Educator at Pennsylvania State College, Missouri College of Agriculture and Mechanical Arts; President of Kansas State Agricultural College and editor of the Kansas City Star.

1865-1925 | Artist: Robert Wadsworth Grafton (1876-1936)


Impact & Accomplishments


Henry Jackson Waters’ father was an agricultural leader in the state of Missouri; among the first there to breed Shorthorn cattle and Cotswold sheep and to rotate crops. He was also a pioneer in agricultural education, initiating Farmers Institutes in the state. His son was one of the early students at the Missouri College of Agriculture and Mechanical Arts, earning his degree in 1886.


Upon graduation, Henry Jackson Waters remained as an instructor and assistant secretary of the Missouri State Board of Agriculture for two years, until he was named professor and experiment station agriculturalist at Pennsylvania State College in 1890. Five years later, he returned to Missouri as college dean and director of the University Experiment Station. Waters’ conducted elaborate experiments in feeding cattle and hogs and instructed graduate students in nutrition at the universities of Ohio and Illinois and at Iowa State.

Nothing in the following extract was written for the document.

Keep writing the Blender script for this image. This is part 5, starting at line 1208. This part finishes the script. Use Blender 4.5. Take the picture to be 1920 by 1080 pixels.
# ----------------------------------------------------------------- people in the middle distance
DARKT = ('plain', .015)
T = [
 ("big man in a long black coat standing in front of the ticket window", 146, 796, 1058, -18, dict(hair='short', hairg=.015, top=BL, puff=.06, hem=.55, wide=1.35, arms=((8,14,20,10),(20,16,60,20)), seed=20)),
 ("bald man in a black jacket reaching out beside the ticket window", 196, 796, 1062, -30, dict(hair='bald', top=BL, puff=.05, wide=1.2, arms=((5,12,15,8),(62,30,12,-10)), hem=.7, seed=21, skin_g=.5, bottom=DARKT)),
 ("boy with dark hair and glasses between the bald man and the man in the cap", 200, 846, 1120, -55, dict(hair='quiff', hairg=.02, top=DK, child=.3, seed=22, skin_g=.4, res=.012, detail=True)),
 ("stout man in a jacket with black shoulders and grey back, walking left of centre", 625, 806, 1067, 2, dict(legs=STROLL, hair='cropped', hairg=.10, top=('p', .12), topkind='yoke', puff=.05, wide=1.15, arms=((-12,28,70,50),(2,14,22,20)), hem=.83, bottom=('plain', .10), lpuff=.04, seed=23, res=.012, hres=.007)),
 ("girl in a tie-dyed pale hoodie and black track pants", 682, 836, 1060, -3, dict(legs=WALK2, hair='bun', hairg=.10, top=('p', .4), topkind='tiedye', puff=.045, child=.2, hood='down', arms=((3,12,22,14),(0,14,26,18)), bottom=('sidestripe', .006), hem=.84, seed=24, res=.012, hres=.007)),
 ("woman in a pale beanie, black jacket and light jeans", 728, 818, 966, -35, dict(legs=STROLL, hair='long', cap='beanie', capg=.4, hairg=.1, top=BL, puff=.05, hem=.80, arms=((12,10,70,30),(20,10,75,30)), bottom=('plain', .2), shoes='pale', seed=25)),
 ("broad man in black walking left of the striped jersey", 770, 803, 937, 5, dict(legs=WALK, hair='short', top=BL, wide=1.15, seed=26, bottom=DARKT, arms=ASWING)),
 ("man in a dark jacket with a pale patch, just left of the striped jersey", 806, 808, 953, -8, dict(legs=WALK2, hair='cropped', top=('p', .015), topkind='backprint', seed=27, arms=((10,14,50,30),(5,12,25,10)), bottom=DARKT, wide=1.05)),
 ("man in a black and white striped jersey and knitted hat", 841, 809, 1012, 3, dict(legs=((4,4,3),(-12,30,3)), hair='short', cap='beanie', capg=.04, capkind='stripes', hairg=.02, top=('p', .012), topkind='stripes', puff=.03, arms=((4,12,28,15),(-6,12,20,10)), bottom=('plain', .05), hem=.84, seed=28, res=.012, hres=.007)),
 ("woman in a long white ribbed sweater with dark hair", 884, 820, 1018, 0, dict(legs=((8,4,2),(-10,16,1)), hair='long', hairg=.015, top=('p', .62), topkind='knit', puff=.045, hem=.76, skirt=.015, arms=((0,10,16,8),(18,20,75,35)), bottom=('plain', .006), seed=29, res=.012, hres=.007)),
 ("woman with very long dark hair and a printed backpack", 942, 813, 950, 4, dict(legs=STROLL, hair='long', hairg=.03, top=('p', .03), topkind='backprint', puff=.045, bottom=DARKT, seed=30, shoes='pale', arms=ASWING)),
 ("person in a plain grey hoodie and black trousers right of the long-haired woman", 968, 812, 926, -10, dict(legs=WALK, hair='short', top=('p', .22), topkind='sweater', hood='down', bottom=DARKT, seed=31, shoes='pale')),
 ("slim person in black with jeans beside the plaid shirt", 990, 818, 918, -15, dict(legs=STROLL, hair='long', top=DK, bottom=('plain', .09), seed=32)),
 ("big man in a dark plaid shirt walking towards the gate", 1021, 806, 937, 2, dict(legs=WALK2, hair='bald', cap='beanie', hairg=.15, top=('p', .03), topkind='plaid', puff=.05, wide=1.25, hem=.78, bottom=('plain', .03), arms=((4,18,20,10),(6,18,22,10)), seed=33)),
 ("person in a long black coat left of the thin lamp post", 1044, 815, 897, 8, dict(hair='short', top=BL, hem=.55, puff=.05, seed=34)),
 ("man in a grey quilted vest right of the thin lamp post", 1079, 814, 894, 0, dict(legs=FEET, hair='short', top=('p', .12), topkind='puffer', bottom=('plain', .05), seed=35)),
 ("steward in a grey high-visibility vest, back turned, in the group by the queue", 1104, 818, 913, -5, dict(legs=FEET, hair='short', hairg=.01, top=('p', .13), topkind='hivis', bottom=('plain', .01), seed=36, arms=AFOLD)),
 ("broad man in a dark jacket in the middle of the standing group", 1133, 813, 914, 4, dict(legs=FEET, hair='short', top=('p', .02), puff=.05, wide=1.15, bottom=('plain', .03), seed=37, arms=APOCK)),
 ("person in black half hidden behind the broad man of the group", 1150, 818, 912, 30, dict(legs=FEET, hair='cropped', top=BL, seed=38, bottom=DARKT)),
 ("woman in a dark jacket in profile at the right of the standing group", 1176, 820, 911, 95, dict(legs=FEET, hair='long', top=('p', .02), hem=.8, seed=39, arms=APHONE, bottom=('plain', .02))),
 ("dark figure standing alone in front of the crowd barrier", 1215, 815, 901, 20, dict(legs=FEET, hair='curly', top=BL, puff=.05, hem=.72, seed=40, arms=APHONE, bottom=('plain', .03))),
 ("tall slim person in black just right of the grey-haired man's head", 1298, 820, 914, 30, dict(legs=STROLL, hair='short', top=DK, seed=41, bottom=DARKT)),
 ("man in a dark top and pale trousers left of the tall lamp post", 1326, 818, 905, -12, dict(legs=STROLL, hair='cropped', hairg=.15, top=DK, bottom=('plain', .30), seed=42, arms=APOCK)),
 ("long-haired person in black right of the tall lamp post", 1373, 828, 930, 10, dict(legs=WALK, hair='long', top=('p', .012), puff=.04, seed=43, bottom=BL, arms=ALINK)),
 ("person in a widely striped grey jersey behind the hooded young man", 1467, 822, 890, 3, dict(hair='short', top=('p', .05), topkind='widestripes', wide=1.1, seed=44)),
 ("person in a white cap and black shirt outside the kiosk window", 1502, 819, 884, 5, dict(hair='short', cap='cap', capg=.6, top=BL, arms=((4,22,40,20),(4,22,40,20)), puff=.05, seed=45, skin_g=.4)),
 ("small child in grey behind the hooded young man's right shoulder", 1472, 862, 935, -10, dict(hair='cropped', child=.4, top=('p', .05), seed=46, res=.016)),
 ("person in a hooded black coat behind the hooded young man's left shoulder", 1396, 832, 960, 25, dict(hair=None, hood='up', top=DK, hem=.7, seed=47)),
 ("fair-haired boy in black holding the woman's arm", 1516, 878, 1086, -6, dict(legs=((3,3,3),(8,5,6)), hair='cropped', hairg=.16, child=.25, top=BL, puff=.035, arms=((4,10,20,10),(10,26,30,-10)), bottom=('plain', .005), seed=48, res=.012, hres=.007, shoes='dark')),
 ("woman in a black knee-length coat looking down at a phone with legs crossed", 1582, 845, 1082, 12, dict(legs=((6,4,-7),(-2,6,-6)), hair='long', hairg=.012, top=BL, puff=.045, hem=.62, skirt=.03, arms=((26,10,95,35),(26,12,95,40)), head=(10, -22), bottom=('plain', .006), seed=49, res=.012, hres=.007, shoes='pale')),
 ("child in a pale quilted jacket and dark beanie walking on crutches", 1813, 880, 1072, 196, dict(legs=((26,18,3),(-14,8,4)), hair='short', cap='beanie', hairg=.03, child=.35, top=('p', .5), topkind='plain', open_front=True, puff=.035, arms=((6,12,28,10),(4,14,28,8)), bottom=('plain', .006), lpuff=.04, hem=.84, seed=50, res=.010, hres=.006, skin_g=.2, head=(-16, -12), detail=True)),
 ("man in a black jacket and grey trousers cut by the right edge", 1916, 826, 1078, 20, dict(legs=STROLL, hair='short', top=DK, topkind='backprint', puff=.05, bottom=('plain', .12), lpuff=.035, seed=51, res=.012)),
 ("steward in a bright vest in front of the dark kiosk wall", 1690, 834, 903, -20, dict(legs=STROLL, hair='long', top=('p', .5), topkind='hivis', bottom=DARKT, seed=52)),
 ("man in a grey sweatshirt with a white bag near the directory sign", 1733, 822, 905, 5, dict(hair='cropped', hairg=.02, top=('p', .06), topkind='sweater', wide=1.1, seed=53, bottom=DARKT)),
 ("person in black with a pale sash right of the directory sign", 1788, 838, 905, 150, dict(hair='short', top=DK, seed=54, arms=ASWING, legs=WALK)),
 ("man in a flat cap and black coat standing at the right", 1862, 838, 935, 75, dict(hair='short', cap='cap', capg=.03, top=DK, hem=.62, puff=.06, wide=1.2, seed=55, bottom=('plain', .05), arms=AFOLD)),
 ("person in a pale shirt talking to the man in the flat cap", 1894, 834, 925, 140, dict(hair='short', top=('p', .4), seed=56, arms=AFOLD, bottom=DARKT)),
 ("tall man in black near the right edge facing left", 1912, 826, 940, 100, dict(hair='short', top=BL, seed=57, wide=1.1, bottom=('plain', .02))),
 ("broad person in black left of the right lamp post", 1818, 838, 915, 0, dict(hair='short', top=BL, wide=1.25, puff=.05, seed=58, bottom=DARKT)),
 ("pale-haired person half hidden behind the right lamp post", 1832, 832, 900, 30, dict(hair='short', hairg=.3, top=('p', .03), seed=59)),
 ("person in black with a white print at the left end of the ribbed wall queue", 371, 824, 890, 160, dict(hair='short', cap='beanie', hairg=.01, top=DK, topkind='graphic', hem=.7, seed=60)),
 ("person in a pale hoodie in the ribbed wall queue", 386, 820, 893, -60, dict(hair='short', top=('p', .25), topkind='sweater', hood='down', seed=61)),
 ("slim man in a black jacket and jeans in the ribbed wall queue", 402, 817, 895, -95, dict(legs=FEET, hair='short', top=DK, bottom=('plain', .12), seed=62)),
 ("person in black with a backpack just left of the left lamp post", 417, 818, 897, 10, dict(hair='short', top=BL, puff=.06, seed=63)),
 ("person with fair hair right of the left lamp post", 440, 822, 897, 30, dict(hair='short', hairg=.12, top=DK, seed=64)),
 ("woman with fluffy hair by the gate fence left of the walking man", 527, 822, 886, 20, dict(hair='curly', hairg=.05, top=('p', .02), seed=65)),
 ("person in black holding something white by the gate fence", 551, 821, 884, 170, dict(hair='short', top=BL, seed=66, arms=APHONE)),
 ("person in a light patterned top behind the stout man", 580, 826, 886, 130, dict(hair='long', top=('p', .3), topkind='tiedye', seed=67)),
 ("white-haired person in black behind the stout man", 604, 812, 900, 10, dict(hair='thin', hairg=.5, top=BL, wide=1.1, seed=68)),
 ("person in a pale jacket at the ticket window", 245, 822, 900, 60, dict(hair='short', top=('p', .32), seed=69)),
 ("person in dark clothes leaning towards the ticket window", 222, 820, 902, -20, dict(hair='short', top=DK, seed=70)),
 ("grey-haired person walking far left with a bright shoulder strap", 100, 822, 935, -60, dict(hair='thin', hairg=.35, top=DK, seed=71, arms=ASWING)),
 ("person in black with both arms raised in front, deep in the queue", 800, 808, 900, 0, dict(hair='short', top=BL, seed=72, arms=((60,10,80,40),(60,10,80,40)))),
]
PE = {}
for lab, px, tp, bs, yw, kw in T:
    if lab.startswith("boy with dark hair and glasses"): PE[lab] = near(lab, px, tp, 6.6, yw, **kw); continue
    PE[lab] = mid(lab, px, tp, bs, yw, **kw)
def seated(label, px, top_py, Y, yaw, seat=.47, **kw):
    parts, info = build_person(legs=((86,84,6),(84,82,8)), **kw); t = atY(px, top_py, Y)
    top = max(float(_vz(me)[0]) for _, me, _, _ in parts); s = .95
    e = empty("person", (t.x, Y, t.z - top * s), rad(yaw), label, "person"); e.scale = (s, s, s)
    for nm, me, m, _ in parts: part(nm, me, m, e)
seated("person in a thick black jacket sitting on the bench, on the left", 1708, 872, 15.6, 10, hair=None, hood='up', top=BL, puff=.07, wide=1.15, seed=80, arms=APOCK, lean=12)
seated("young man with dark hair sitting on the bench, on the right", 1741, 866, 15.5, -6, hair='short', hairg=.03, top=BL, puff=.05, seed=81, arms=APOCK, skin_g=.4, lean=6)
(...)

After directing the impressive agricultural exhibits for the Louisiana Purchase Exposition, Waters took a one-year sabbatical to study animal nutrition abroad, at the universities of Leipzig and Zurich. He was president of the Missouri State Board of Agriculture in 1908-1909.


In 1909, Waters was named president of Kansas State Agricultural College, serving until 1917. During this period, President Waters also became engaged in secondary education, serving on the state school board and as president of the state teachers’ association. In 1915, he published the popular textbook, The Essentials of Agriculture. Two years later, Henry Waters left higher education to become editor of the Kansas City Star, considering it his new medium for outreach to the farmers of the state. Waters led Kansas’s preparation efforts during World War I, and in 1920, was appointed to the federal Industrial Commission by President Wilson.



Did You Know?


In 1915, Waters published the popular textbook, The Essentials of Agriculture.



The former Hill Crest Farm in Columbia, MO was donated to the Missouri Department of Conservation and named in honor of Henry Jackson Waters and C.B. Moss.